======== Record excerpts

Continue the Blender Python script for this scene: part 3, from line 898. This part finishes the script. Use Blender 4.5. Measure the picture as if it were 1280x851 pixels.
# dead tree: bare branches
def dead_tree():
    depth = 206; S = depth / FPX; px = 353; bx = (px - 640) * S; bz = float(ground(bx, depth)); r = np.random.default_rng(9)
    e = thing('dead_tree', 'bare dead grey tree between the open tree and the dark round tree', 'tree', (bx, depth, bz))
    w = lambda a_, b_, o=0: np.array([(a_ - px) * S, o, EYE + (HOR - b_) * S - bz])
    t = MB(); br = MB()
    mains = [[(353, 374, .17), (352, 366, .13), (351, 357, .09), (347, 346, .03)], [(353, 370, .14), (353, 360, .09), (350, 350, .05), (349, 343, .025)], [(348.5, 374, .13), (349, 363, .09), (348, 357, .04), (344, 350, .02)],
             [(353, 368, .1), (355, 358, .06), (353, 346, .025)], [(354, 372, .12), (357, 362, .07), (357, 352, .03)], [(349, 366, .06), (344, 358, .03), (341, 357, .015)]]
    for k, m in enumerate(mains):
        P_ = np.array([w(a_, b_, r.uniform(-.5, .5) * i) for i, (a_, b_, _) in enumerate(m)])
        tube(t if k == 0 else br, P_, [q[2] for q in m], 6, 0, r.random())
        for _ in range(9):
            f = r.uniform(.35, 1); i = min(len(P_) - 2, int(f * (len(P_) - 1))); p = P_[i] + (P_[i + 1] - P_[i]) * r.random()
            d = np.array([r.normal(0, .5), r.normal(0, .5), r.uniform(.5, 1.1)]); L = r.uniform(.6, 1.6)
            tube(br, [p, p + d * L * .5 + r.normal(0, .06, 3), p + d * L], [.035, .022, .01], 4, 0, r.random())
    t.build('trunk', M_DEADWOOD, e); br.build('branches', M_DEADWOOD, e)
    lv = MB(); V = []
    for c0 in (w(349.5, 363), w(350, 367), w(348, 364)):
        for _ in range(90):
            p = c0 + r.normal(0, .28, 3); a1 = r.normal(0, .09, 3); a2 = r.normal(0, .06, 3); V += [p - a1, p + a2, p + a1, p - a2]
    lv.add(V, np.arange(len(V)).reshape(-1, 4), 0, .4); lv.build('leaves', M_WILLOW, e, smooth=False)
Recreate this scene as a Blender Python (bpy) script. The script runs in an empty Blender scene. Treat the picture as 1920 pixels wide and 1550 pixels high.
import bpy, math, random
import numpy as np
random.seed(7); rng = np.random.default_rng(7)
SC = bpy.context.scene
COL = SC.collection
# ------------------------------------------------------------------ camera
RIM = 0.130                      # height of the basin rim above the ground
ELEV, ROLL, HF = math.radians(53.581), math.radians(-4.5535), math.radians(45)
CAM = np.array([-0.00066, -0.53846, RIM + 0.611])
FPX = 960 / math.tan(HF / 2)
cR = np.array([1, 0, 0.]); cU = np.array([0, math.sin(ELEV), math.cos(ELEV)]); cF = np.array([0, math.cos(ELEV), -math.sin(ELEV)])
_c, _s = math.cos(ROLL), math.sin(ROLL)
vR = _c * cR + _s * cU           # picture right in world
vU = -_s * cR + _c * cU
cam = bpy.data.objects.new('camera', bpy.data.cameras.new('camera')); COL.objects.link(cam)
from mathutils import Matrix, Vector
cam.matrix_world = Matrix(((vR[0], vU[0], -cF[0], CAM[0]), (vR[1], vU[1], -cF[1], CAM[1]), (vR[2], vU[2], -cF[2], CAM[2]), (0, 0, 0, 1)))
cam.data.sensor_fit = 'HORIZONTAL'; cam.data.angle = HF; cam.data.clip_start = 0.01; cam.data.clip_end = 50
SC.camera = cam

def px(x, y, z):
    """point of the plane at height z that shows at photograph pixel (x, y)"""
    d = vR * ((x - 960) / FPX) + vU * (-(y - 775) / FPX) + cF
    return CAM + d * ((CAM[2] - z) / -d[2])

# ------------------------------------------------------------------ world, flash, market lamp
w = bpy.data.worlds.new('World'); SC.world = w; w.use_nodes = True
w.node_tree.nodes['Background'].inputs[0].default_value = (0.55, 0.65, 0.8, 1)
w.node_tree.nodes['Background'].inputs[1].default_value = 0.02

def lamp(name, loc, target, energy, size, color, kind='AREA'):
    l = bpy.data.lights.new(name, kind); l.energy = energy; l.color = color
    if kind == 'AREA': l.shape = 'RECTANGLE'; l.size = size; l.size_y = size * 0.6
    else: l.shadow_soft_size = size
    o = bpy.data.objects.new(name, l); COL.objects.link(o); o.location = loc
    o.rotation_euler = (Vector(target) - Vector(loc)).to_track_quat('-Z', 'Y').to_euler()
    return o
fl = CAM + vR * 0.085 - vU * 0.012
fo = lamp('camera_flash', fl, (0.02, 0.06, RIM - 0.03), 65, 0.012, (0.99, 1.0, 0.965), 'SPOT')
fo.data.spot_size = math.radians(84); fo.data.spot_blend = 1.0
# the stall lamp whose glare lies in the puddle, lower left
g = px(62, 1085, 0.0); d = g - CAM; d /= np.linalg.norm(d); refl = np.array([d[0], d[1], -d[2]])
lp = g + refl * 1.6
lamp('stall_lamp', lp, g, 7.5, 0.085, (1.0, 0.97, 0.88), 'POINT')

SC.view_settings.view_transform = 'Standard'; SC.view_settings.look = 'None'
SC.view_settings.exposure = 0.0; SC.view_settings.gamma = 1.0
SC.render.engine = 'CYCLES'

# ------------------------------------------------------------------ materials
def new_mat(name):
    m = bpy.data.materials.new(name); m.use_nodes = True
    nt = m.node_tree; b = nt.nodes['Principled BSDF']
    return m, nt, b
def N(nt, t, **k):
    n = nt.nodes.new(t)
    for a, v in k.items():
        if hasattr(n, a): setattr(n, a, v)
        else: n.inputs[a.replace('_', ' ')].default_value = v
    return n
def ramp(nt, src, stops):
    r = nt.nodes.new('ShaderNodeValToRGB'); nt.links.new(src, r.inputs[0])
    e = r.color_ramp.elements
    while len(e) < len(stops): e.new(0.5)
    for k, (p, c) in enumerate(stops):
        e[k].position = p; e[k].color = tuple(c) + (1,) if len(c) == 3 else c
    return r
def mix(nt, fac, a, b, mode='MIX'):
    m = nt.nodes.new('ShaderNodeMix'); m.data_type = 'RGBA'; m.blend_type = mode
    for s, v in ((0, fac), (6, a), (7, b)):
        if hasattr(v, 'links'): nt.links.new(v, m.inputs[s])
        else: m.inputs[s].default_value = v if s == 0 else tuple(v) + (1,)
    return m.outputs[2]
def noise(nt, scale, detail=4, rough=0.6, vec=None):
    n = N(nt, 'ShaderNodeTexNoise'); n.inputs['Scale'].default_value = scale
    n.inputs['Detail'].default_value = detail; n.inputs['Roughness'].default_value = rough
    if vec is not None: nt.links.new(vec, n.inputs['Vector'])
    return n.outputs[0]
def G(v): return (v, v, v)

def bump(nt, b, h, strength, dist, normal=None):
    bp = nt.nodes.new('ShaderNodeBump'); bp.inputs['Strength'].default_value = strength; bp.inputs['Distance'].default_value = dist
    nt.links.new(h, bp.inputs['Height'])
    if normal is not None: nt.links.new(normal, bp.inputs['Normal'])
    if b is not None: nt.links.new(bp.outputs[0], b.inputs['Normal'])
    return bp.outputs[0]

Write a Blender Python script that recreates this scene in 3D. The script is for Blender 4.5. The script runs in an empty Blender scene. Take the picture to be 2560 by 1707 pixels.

================

Pull out all lines of the data with the string "script".

▸ **Answer to the exercise**:
Continue the Blender Python script for this scene: part 3, from line 898. This part finishes the script. Use Blender 4.5. Measure the picture as if it were 1280x851 pixels.
Recreate this scene as a Blender Python (bpy) script. The script runs in an empty Blender scene. Treat the picture as 1920 pixels wide and 1550 pixels high.
Write a Blender Python script that recreates this scene in 3D. The script is for Blender 4.5. The script runs in an empty Blender scene. Take the picture to be 2560 by 1707 pixels.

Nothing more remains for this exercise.